REQUIREMENTS: Your task is to quote exactly the run of lines that starts at the line containing "Write part 2" and ends at the line containing "wb = MB().box((WX-.12, -8.1, 0), (2.9, -8, 4.9));", including both.

STORED RECORDS:
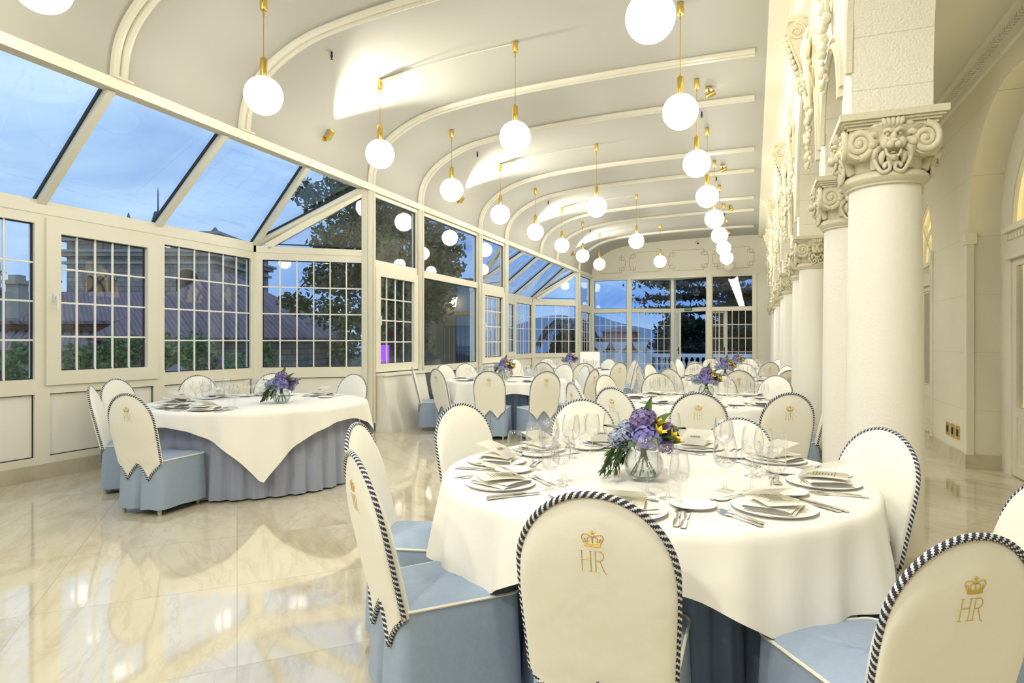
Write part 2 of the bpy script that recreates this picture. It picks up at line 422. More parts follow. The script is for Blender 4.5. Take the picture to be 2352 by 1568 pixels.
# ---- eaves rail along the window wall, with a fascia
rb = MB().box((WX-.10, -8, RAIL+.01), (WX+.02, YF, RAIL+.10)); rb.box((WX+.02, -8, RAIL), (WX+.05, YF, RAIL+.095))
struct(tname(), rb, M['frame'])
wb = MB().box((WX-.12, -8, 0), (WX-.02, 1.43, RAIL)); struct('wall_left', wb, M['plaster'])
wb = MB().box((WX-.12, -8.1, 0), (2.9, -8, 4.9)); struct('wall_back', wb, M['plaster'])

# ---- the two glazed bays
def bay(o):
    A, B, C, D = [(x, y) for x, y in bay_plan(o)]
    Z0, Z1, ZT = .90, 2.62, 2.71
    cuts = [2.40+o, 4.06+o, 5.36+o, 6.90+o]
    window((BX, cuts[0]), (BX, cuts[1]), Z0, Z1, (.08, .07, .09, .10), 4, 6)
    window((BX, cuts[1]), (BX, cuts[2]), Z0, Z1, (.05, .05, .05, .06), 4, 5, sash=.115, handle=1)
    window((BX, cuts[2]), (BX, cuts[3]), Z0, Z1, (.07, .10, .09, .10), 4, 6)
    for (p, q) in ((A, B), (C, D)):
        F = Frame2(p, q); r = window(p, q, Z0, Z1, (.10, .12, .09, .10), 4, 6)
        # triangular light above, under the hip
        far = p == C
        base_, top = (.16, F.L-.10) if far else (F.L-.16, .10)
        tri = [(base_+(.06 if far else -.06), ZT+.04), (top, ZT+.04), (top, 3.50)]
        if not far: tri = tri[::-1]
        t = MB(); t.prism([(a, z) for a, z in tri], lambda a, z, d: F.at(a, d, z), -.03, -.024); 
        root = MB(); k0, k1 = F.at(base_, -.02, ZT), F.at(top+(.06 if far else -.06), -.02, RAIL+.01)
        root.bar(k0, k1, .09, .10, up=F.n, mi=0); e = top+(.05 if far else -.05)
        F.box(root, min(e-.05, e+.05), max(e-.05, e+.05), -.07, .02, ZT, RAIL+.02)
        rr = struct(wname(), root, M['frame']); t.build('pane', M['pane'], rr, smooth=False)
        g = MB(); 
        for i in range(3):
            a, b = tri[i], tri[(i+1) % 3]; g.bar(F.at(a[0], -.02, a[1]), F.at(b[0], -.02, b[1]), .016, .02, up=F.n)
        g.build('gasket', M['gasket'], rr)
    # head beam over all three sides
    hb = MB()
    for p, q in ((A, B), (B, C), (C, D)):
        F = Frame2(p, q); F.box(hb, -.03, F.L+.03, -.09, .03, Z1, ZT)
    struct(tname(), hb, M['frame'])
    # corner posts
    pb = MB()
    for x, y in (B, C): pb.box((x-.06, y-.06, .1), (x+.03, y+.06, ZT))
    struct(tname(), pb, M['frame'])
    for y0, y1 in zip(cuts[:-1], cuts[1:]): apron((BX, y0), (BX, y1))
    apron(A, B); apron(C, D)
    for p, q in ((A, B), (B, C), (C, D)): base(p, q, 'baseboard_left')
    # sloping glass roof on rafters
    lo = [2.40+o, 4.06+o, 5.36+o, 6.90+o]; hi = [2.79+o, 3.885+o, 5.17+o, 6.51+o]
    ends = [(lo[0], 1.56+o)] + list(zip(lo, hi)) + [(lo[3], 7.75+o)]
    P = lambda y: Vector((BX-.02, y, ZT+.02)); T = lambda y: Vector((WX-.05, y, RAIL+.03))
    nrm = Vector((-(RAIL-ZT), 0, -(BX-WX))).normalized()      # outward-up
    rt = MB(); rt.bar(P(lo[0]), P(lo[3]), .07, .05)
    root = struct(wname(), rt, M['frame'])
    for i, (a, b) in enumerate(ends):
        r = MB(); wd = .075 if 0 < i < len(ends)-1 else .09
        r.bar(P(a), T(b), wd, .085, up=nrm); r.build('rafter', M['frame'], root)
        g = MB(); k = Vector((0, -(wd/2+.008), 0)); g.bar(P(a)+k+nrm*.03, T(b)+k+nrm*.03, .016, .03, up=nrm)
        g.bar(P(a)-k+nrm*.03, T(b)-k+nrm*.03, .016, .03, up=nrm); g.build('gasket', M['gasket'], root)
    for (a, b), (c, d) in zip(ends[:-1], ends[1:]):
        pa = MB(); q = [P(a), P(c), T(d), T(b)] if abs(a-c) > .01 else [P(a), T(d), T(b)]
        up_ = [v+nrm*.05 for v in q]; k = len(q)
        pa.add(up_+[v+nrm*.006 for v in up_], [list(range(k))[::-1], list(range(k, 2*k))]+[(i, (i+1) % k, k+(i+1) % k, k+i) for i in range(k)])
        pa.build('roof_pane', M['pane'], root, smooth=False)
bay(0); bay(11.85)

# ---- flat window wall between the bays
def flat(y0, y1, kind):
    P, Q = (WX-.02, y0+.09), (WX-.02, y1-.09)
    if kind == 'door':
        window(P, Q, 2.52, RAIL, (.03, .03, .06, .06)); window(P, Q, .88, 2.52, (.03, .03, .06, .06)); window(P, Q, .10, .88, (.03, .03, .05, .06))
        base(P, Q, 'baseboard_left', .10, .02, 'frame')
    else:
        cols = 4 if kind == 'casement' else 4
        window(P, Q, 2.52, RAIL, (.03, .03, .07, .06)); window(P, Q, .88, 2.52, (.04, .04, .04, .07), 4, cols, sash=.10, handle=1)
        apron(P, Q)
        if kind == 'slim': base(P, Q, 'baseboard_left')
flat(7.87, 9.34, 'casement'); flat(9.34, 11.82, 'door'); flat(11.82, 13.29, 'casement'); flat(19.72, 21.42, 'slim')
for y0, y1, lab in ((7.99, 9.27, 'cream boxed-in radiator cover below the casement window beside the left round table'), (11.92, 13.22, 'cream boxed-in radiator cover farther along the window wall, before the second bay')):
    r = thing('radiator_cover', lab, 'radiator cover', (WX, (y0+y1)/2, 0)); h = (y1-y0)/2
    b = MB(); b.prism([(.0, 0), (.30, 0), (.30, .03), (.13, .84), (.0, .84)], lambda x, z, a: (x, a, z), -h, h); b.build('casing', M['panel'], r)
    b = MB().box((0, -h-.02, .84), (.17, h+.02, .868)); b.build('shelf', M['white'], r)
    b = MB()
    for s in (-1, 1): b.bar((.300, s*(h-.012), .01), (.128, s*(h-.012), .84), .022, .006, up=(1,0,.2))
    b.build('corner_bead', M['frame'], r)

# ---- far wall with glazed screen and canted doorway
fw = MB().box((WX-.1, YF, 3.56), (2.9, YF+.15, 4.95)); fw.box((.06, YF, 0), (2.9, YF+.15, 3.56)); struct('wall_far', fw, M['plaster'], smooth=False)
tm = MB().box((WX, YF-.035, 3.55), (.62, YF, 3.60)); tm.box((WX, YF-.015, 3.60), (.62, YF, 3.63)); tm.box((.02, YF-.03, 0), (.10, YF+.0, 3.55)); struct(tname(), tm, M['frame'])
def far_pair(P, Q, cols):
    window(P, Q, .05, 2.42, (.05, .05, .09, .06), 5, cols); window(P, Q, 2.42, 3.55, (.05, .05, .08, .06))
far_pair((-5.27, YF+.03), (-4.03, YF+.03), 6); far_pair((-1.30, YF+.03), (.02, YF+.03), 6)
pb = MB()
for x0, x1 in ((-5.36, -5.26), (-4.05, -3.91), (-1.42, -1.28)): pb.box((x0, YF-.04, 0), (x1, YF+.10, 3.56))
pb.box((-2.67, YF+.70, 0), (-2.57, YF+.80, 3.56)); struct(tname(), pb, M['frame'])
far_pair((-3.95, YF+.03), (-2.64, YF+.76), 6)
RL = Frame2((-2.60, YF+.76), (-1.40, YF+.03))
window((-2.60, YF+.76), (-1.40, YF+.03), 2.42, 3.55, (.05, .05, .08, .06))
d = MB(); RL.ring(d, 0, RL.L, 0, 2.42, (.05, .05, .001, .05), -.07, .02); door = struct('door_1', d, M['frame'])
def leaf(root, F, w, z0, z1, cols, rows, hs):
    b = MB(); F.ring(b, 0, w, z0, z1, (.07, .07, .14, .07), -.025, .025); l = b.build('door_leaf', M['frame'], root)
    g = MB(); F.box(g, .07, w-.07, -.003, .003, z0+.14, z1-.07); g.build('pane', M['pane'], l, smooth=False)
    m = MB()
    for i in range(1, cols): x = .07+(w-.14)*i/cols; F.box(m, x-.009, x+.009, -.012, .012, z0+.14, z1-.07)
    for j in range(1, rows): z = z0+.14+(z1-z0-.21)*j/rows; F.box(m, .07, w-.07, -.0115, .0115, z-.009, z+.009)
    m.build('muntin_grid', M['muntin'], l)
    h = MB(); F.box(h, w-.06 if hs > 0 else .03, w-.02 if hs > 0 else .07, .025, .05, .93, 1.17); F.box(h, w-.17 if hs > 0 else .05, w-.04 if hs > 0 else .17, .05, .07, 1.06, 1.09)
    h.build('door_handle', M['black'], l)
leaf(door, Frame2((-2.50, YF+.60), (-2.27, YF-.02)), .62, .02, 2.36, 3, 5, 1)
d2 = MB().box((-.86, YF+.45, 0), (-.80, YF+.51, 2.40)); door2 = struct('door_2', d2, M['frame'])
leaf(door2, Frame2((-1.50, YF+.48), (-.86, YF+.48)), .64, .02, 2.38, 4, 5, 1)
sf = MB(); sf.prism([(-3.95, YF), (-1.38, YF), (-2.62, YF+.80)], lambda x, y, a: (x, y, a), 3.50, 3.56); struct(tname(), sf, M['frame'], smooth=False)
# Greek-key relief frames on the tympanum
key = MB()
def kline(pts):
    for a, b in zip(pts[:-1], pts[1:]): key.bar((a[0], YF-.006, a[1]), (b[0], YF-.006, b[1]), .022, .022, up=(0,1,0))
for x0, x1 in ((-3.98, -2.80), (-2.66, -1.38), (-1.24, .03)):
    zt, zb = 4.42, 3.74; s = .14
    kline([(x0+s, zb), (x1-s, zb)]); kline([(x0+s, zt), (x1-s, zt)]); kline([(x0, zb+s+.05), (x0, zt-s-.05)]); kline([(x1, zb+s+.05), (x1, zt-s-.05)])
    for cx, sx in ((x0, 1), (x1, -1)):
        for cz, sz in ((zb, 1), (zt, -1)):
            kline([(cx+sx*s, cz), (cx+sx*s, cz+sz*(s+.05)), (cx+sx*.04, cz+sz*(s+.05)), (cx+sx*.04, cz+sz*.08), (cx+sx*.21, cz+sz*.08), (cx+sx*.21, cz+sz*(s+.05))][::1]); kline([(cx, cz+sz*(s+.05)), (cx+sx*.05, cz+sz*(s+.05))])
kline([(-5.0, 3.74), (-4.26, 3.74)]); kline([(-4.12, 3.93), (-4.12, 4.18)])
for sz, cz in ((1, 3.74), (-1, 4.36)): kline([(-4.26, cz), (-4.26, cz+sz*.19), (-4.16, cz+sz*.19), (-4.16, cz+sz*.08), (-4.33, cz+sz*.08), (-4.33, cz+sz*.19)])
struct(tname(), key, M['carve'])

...

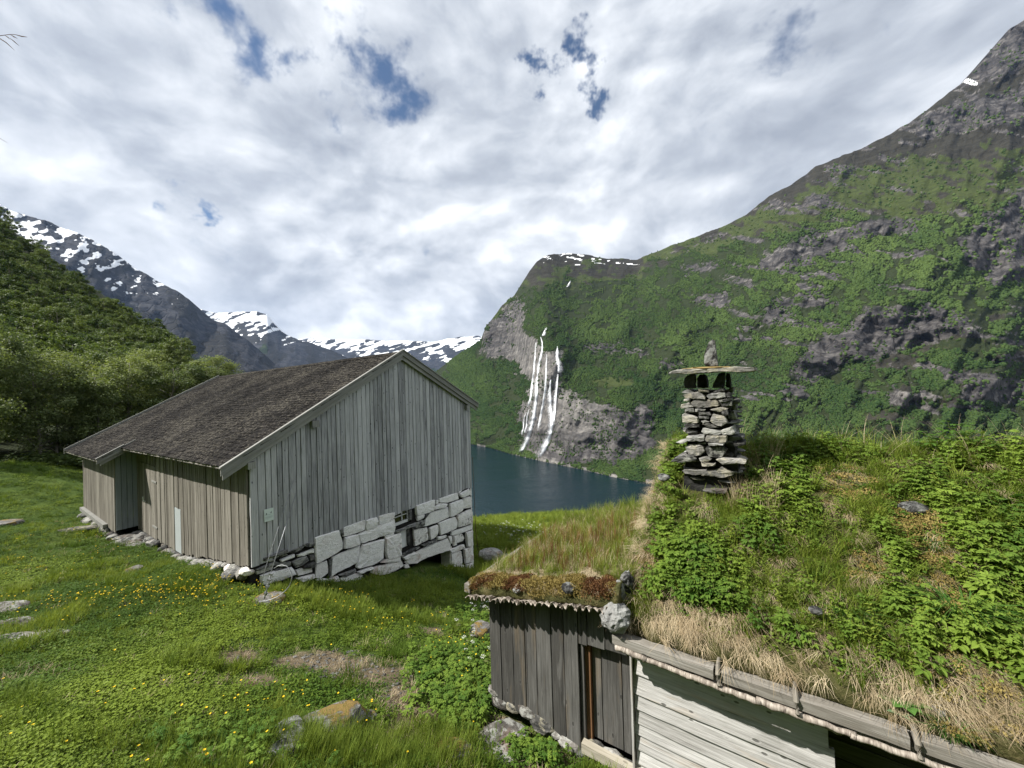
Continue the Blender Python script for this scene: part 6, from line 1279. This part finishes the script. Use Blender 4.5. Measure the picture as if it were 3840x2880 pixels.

--

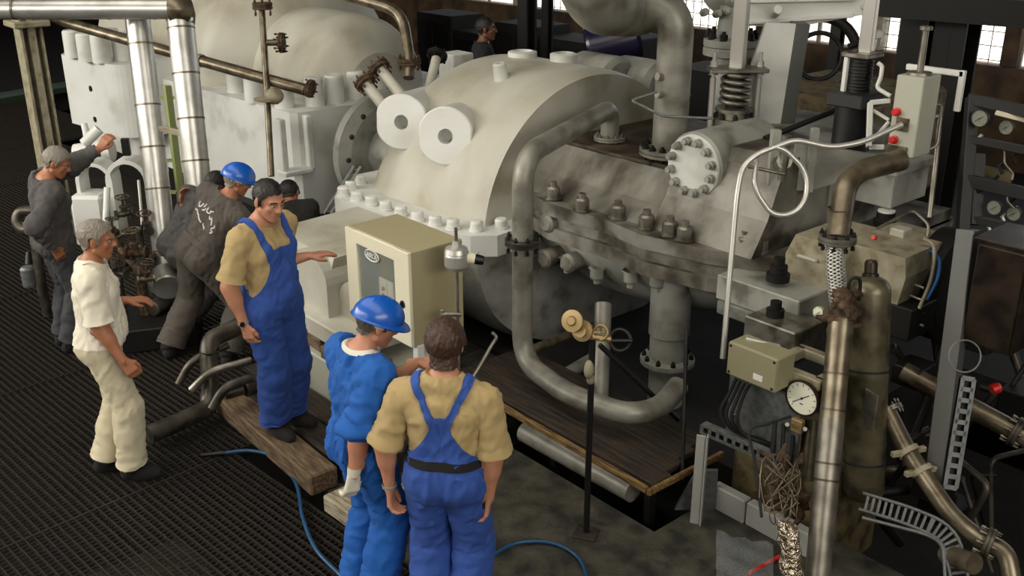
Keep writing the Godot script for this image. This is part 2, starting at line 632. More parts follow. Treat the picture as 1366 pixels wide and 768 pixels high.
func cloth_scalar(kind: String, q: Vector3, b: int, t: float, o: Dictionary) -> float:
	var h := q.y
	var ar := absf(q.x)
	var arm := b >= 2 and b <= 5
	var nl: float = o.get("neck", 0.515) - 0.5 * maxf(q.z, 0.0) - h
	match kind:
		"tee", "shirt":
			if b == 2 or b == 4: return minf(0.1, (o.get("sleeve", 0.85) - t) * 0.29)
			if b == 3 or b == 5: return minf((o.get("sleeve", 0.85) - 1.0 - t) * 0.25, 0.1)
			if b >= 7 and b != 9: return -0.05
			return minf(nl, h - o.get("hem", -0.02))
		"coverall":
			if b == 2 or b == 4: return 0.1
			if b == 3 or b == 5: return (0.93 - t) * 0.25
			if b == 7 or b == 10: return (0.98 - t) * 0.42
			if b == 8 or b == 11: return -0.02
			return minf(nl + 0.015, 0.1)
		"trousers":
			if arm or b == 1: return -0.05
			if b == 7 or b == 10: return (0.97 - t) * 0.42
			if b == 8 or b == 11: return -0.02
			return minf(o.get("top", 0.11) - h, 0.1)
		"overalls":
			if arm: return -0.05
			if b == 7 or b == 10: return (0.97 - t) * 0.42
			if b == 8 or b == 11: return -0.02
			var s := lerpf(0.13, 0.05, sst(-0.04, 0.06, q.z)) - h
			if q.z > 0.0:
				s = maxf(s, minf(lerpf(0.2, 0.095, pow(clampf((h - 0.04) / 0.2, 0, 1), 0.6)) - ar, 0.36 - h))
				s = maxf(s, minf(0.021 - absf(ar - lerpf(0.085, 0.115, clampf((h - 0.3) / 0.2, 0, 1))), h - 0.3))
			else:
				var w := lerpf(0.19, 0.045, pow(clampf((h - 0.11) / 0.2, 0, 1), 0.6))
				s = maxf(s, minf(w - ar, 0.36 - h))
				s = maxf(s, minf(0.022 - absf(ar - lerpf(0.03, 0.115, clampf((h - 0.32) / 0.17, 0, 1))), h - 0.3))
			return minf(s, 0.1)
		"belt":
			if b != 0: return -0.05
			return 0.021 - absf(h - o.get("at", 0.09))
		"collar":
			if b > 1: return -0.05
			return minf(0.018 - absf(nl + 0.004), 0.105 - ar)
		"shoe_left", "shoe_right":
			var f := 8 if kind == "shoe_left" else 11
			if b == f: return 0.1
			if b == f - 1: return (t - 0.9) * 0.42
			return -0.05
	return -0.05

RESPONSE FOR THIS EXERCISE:
Write part 2 of the bpy script that recreates this picture. It picks up at line 422. More parts follow. The script is for Blender 4.5. Take the picture to be 2352 by 1568 pixels.
# ---- eaves rail along the window wall, with a fascia
rb = MB().box((WX-.10, -8, RAIL+.01), (WX+.02, YF, RAIL+.10)); rb.box((WX+.02, -8, RAIL), (WX+.05, YF, RAIL+.095))
struct(tname(), rb, M['frame'])
wb = MB().box((WX-.12, -8, 0), (WX-.02, 1.43, RAIL)); struct('wall_left', wb, M['plaster'])
wb = MB().box((WX-.12, -8.1, 0), (2.9, -8, 4.9)); struct('wall_back', wb, M['plaster'])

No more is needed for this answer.